| Your instructions |
Begin with the first line below and retype each line exactly through the line containing "fm.build('flange_disc', M['pipe'], wp)". Any pictures are to be left out.
***** Information shown
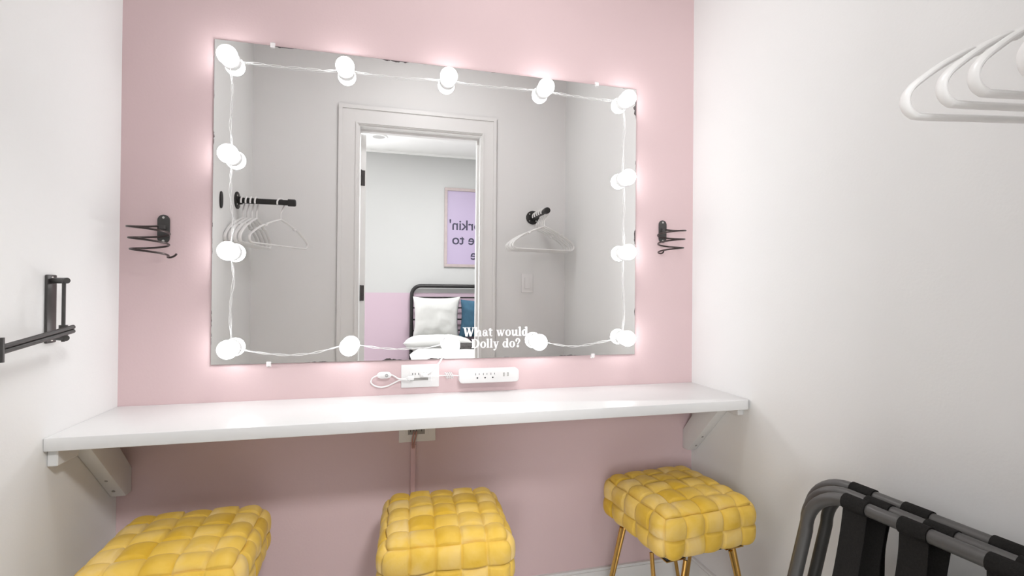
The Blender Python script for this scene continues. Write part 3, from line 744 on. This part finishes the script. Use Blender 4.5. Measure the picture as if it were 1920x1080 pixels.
# ------------------------------------------------------------------ iron pipes and hangers
def pipe_rod(lab, loc, L, rz):
    t = thing('pipe_rail', lab, 'clothes rail', loc, rz, 'black iron pipe rails')     # local +x is out of the wall
    MB().lathe([(0, 0), (0.040, 0), (0.041, 0.002), (0.041, 0.006), (0.038, 0.008), (0.021, 0.009), (0.0185, 0.011), (0.0185, 0.024), (0, 0.024)], (0, 0, 0), (1, 0, 0), 32).build('flange', M['pipe'], t)
    for a in (45, 135, 225, 315):
        MB().lathe([(0, 0.0024), (0.0035, 0.0018), (0.004, 0)], (0.0082, 0.029*math.cos(math.radians(a)), 0.029*math.sin(math.radians(a))), (1, 0, 0), 10).build('screw', M['steel'], t)
    MB().tube([(0.020, 0, 0), (L-0.02, 0, 0)], 0.0133, 20).build('pipe', M['pipe'], t)
    MB().lathe([(0, -0.036), (0.0155, -0.036), (0.0175, -0.034), (0.0175, -0.006), (0.0165, -0.002), (0.013, 0), (0, 0.0005)], (L, 0, 0), (1, 0, 0), 24).build('end_cap', M['pipe'], t)
    return t
pipe_rod('black iron pipe rail on the door wall right of the doorway, in the mirror', (0.846, -D, 1.509), 0.292, PI/2)
pipe_rod('black iron pipe rail on the left wall, holding spaced white hangers', (XL, -1.055, 1.485), 0.262, 0)
wp = thing('wall_flange', 'narrow black iron wall flange at the left edge of the mirror image', 'wall flange', (XL, -0.824, 1.447))
fm = MB().lathe([(0, 0), (0.036, 0), (0.037, 0.002), (0.037, 0.005), (0.034, 0.007), (0, 0.007)], (0, 0, 0), (1, 0, 0), 28)
for v in fm.bm.verts: v.co.y *= 0.42
fm.build('flange_disc', M['pipe'], wp)

def make_hanger():
    # origin at the middle of the rail it hangs on; hanger plane is local XZ
    t = thing('clothes_hanger', '', 'hanger', (0, 0, 0))
    hr = 0.0045
    # round rail rests under the hook
    Rk = 0.0133 + hr + 0.0005 + 0.006
    zc = 0.0133 + hr + 0.0004 - Rk
    hook = [(Rk*math.cos(a), 0, zc + Rk*math.sin(a)) for a in [math.radians(200 - 245*i/22) for i in range(23)]]
    hook += [tuple(p) for p in smooth_path([hook[-1], (0.010, 0, zc-0.030), (0.003, 0, zc-0.042), (0, 0, zc-0.055), (0, 0, -0.088)], 5)[1:]]
    MB().tube(hook, hr*0.86, 10).build('hook', M['hanger'], t)
    hx = 1.06
    half = [(0, -0.086), (0.012, -0.090), (0.050, -0.104), (0.082, -0.118), (0.087, -0.126), (0.094, -0.128), (0.102, -0.126), (0.135, -0.145), (0.163, -0.166), (0.176, -0.178), (0.1825, -0.190), (0.1815, -0.203), (0.173, -0.212), (0.158, -0.2145)]
    pts = [(x*hx, 0, z+0.003) for x, z in half] + [(0.08, 0, -0.2118), (0, 0, -0.212), (-0.08, 0, -0.2118)] + [(-x*hx, 0, z+0.003) for x, z in half[::-1]][:-1]
    MB().tube(smooth_path(pts, 7, closed=True), 0.0042, 14, closed=True, flat=0.0074).build('shoulder_frame', M['hanger'], t)
    return t
h0 = make_hanger()
first = [h0]
def put_hanger(loc, rz, lab, grp):
    o = first.pop() if first else copy_tree(h0)
    o.location = loc; o.rotation_euler = (0, 0, rz); o['label'] = lab; o['group'] = grp
gR = 'white hangers on the right pipe rail'
for y, dx, rz, lab in ((-1.083, 0.000, -11.5, 'white plastic hanger nearest the mirror on the rail right of the doorway'),
                       (-1.121, 0.000, -9.5, 'white plastic hanger second from the mirror on the rail right of the doorway'),
                       (-1.158, 0.000, -10.5, 'white plastic hanger in the middle of five on the rail right of the doorway'),
                       (-1.200, 0.000, -9.0, 'white plastic hanger second from the door wall on the rail right of the doorway'),
                       (-1.243, 0.000, -10.0, 'white plastic hanger closest to the door wall on the rail right of the doorway')):
    put_hanger((0.846+dx, y, 1.509), math.radians(rz), lab, gR)
gL = 'white hangers on the left pipe rail'
for x, rz, lab in ((-0.675, -84, 'white plastic hanger against the flange of the left rail'),
                   (-0.655, -84, 'white plastic hanger second from the flange on the left rail'),
                   (-0.635, -84, 'white plastic hanger third from the flange on the left rail'),
                   (-0.615, -84, 'white plastic hanger fourth from the flange on the left rail'),
                   (-0.508, -60, 'white plastic hanger turned broadside alone near the end of the left rail')):
    put_hanger((x, -1.055, 1.485), math.radians(rz), lab, gL)

sw = thing('light_switch', 'white rocker light switch on the door wall under the hangers', 'light switch', (0.8145, -D, 1.112))
MB().box(-0.036, 0.036, 0.0003, 0.006, -0.057, 0.057, 0.002, 2).build('cover_plate', M['plastic'], sw)
MB().box(-0.0165, 0.0165, 0.006, 0.0105, -0.033, 0.033, 0.0012, 1, Matrix.Rotation(math.radians(2.5), 4, 'X')).build('rocker', M['plastic'], sw)

# ------------------------------------------------------------------ bedroom beyond the door (seen in the mirror)
def text_mesh(body, size, depth):
    c = bpy.data.curves.new('txt', 'FONT'); c.body = body; c.size = size; c.extrude = depth; c.align_x = 'LEFT'; c.offset = size*0.012
    o = bpy.data.objects.new('txt', c); COL.objects.link(o)
    dg = bpy.context.evaluated_depsgraph_get()
    me = bpy.data.meshes.new_from_object(o.evaluated_get(dg))
    bpy.data.objects.remove(o); bpy.data.curves.remove(c)
    return me
PXC, PZC, PW, PH = 0.905, 1.7355, 0.66, 0.842
po = thing('framed_poster', 'lilac lettered poster in greyish wood frame above the bed', 'poster', (PXC, BY, PZC))
fr = MB(); f_ = 0.030
for a, b, c, d in ((-PW/2, PW/2, PH/2-f_, PH/2), (-PW/2, PW/2, -PH/2, -PH/2+f_), (-PW/2, -PW/2+f_, -PH/2+f_, PH/2-f_), (PW/2-f_, PW/2, -PH/2+f_, PH/2-f_)):
    fr.box(a, b, 0.0005, 0.024, c, d, 0.0015, 1)
fr.build('frame', M['wood_frame'], po)
MB().box(-PW/2+f_, PW/2-f_, 0.001, 0.010, -PH/2+f_, PH/2-f_).build('print', M['print'], po, smooth=False)
# the wall is read facing -y, so lines start at +x and end toward -x
for s, xe, z in (("Workin'", -0.275, -0.022), ('nine to', -0.245, -0.177), ('five', -0.045, -0.337)):
    me = text_mesh(s, 0.150, 0.0006)
    w_ = max(v.co.x for v in me.vertices)
    me.transform(Matrix.Translation((-w_, 0, 0)))
    me.transform(Matrix(((-1, 0, 0, xe), (0, 0, 1, 0.0108), (0, 1, 0, z), (0, 0, 0, 1))))
    o = bpy.data.objects.new('lettering', me); COL.objects.link(o); o.parent = po; me.materials.append(M['ink']); me.name = 'lettering'

bed = thing('metal_bed', 'black metal frame bed with white mattress beyond the doorway', 'bed', (0.93, -3.64, 0))
bx = 0.690
hb = MB(); Rb = 0.095; ztop = 1.110
P = [(-bx, 0, 0.0), (-bx, 0, ztop-Rb)] + [(-bx+Rb-Rb*math.cos(a), 0, ztop-Rb+Rb*math.sin(a)) for a in [PI/2*i/10 for i in range(1, 11)]]
P += [(bx-Rb+Rb*math.sin(a), 0, ztop-Rb+Rb*math.cos(a)) for a in [PI/2*i/10 for i in range(0, 11)]] + [(bx, 0, 0)]
hd = hb.tube(P, 0.019, 14).build('headboard', M['bed_metal'], bed)
for z in (0.990, 0.882, 0.760, 0.645):
    MB().tube([(-bx, 0, z), (bx, 0, z)], 0.0085 if z < 0.98 else 0.007, 10).build('rail', M['bed_metal'], hd)
for s in (-1, 1):
    MB().box(s*bx-0.015, s*bx+0.015, 0.0, 1.93, 0.26, 0.31).build('side_rail', M['bed_metal'], bed, smooth=False)
    MB().tube([(s*bx, 1.93, 0), (s*bx, 1.93, 0.36)], 0.019, 12).build('leg', M['bed_metal'], bed)
MB().box(-bx, bx, 1.915, 1.945, 0.26, 0.31).build('foot_rail', M['bed_metal'], bed, smooth=False)
MB().box(-0.68, 0.68, 0.03, 1.90, 0.27, 0.475, 0.04, 4).build('mattress', M['sheet_grey'], bed)['label'] = 'mattress in a grey fitted sheet'
def pillow(w, h, t, m, name, lab, grp=None, seed=0, pinch=0.10, puff=0.5):
    bm = bmesh.new(); N = 28
    def P(a, b, s):
        u, v = 2*a/N-1, 2*b/N-1
        e = (1-abs(u)**2.6)*(1-abs(v)**2.6)
        z = s*t/2*max(0, e)**puff
        x = u*w/2*(1-pinch*(1-v*v)*u*u*abs(u)); y = v*h/2*(1-pinch*(1-u*u)*v*v*abs(v))
        nz = noise.noise(Vector((u*2.2+seed, v*2.2, s)))*0.016*max(0, e)**0.4 + noise.noise(Vector((u*5+seed, v*5, s*2)))*0.007*max(0, e)**0.4
        return Vector((x, y, z + s*nz))
    T = [[bm.verts.new(P(a, b, 1)) for b in range(N+1)] for a in range(N+1)]
    Bt = [[bm.verts.new(P(a, b, -1)) for b in range(N+1)] for a in range(N+1)]
    for a in range(N):
        for b in range(N):
            bm.faces.new((T[a][b], T[a+1][b], T[a+1][b+1], T[a][b+1])); bm.faces.new((Bt[a][b], Bt[a][b+1], Bt[a+1][b+1], Bt[a+1][b]))
    bmesh.ops.remove_doubles(bm, verts=bm.verts[:], dist=0.0008)
    q = MB(); q.bm.free(); q.bm = bm
    o = q.build(name, m, None, True, 80)
    return tag(o, lab, 'pillow', grp)
def place(o, loc, rx, ry, rz): o.location = loc; o.rotation_euler = (math.radians(rx), math.radians(ry), math.radians(rz)); return o
# pillow local: width x, height y, thickness z ; rx turns height up
place(pillow(0.66, 0.44, 0.17, M['linen'], 'bed_pillow', 'white bed pillow lying flat at the left of the bed, below the cushions', 'white bed pillows', 1, 0.06), (0.475, -3.34, 0.545), 6, 0, 2)
place(pillow(0.66, 0.44, 0.17, M['linen'], 'bed_pillow', 'white bed pillow lying flat behind the door edge at right of the bed', 'white bed pillows', 5, 0.06), (1.25, -3.34, 0.545), 6, 0, -2)
place(pillow(0.47, 0.44, 0.16, M['linen'], 'square_cushion', 'white square cushion propped up against the bed headboard', None, 2), (0.478, -3.455, 0.79), 76, 0, 3)
place(pillow(0.45, 0.42, 0.15, M['teal'], 'square_cushion', 'slate blue velvet cushion propped beside the white one on the bed', None, 3), (0.930, -3.43, 0.775), 74, 0, -2)
def slab(x0, x1, y0, y1, z0, z1, amp, seed, name, m, lab, cat):
    bm = bmesh.new(); N = 44
    bmesh.ops.create_grid(bm, x_segments=N, y_segments=N, size=0.5)
    for v in bm.verts:
        u, q = v.co.x, v.co.y
        e = min(0.5-abs(u), 0.5-abs(q))
        d = min(1, e/0.07)
        v.co = Vector((x0+(u+.5)*(x1-x0), y0+(q+.5)*(y1-y0), z0 + (z1-z0)*math.sin(PI/2*d) + amp*d*(noise.noise(Vector((u*5+seed, q*6, 0))) + 0.5*noise.noise(Vector((u*13+seed, q*11, 3))))))
    r = bmesh.ops.extrude_face_region(bm, geom=bm.faces[:])
    for g_ in r['geom']:
        if isinstance(g_, bmesh.types.BMVert): g_.co.z = z0-0.004
    q = MB(); q.bm.free(); q.bm = bm
    return tag(q.build(name, m, None, True, 60), lab, cat)
slab(0.20, 1.66, -3.06, -1.76, 0.474, 0.535, 0.012, 2, 'duvet', M['linen'], 'white duvet over the foot of the bed', 'duvet')
slab(0.55, 1.64, -3.13, -2.86, 0.480, 0.565, 0.010, 9, 'folded_blanket', M['blanket'], 'dark charcoal blanket folded across the bed in front of the pillows', 'blanket')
**********
| Finished answer |
The Blender Python script for this scene continues. Write part 3, from line 744 on. This part finishes the script. Use Blender 4.5. Measure the picture as if it were 1920x1080 pixels.
# ------------------------------------------------------------------ iron pipes and hangers
def pipe_rod(lab, loc, L, rz):
    t = thing('pipe_rail', lab, 'clothes rail', loc, rz, 'black iron pipe rails')     # local +x is out of the wall
    MB().lathe([(0, 0), (0.040, 0), (0.041, 0.002), (0.041, 0.006), (0.038, 0.008), (0.021, 0.009), (0.0185, 0.011), (0.0185, 0.024), (0, 0.024)], (0, 0, 0), (1, 0, 0), 32).build('flange', M['pipe'], t)
    for a in (45, 135, 225, 315):
        MB().lathe([(0, 0.0024), (0.0035, 0.0018), (0.004, 0)], (0.0082, 0.029*math.cos(math.radians(a)), 0.029*math.sin(math.radians(a))), (1, 0, 0), 10).build('screw', M['steel'], t)
    MB().tube([(0.020, 0, 0), (L-0.02, 0, 0)], 0.0133, 20).build('pipe', M['pipe'], t)
    MB().lathe([(0, -0.036), (0.0155, -0.036), (0.0175, -0.034), (0.0175, -0.006), (0.0165, -0.002), (0.013, 0), (0, 0.0005)], (L, 0, 0), (1, 0, 0), 24).build('end_cap', M['pipe'], t)
    return t
pipe_rod('black iron pipe rail on the door wall right of the doorway, in the mirror', (0.846, -D, 1.509), 0.292, PI/2)
pipe_rod('black iron pipe rail on the left wall, holding spaced white hangers', (XL, -1.055, 1.485), 0.262, 0)
wp = thing('wall_flange', 'narrow black iron wall flange at the left edge of the mirror image', 'wall flange', (XL, -0.824, 1.447))
fm = MB().lathe([(0, 0), (0.036, 0), (0.037, 0.002), (0.037, 0.005), (0.034, 0.007), (0, 0.007)], (0, 0, 0), (1, 0, 0), 28)
for v in fm.bm.verts: v.co.y *= 0.42
fm.build('flange_disc', M['pipe'], wp)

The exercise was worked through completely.